O Bairro Alto, reconhecem, está, ainda assim, "mais protegido" do que outros bairros que fotografaram, por restrições impostas pelo plano de pormenor para a zona, por exemplo. "O Bairro Alto pode transformar-se rapidamente num bairro gentrificado, com restaurantes para turistas, lojas, um bocado como as zonas de fronteira como o Príncipe Real e o Chiado", prevê Pedro Costa. Aí as "actividades criativas" terão de se deslocar para outras zonas.
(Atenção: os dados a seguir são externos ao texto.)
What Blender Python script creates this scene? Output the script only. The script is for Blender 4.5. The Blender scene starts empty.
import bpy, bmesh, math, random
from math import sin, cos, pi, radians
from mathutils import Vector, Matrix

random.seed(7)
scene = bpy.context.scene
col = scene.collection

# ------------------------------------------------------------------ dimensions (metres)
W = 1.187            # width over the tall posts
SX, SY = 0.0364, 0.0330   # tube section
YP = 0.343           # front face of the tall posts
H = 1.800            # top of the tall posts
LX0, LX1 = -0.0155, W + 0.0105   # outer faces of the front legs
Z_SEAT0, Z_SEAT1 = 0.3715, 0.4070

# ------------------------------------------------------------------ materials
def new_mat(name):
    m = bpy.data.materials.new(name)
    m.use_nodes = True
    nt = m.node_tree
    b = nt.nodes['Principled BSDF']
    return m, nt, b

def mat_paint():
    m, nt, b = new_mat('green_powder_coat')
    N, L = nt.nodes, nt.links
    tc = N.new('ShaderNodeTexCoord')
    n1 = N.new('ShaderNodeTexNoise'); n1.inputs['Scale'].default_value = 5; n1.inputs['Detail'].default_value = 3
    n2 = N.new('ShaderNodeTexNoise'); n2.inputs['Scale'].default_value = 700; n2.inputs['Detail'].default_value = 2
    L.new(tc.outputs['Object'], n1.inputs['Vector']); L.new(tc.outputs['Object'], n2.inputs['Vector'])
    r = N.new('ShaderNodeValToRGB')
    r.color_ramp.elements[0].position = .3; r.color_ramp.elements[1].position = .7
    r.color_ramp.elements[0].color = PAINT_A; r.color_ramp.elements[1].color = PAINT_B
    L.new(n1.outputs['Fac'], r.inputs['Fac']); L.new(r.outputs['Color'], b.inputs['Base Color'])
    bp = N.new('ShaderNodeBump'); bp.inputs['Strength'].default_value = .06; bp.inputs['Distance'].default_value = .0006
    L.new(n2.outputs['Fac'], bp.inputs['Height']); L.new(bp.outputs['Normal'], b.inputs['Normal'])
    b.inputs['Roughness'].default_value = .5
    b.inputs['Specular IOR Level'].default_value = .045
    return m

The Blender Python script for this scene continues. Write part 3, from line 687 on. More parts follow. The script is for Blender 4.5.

Diz não saber para onde por não haver outras com a massa crítica do Bairro Alto.
"Mas quem somos nós para dizer se o bairro deve ser criativo ou não?", questiona-se. "O que interessa para o bairro é que seja um espaço criativo ou então um espaço onde vivam pessoas de classe média-alta com filhos, porque isso é que é a revitalização do espaço urbano."

1 comentário:

Ricardo disse...

Deve ser para ver a bela comparação:
-Bairros dos outros Países da Europa, tudo bem preservado e remodelado e o um comércio tradicional forte.

-Bairros de Lisboa, Tudo uma vergonha autêntica, tudo a ruir e a ser demolido, e tudo a ser transformado em Hotel ou Condomínio fechado para Ricos.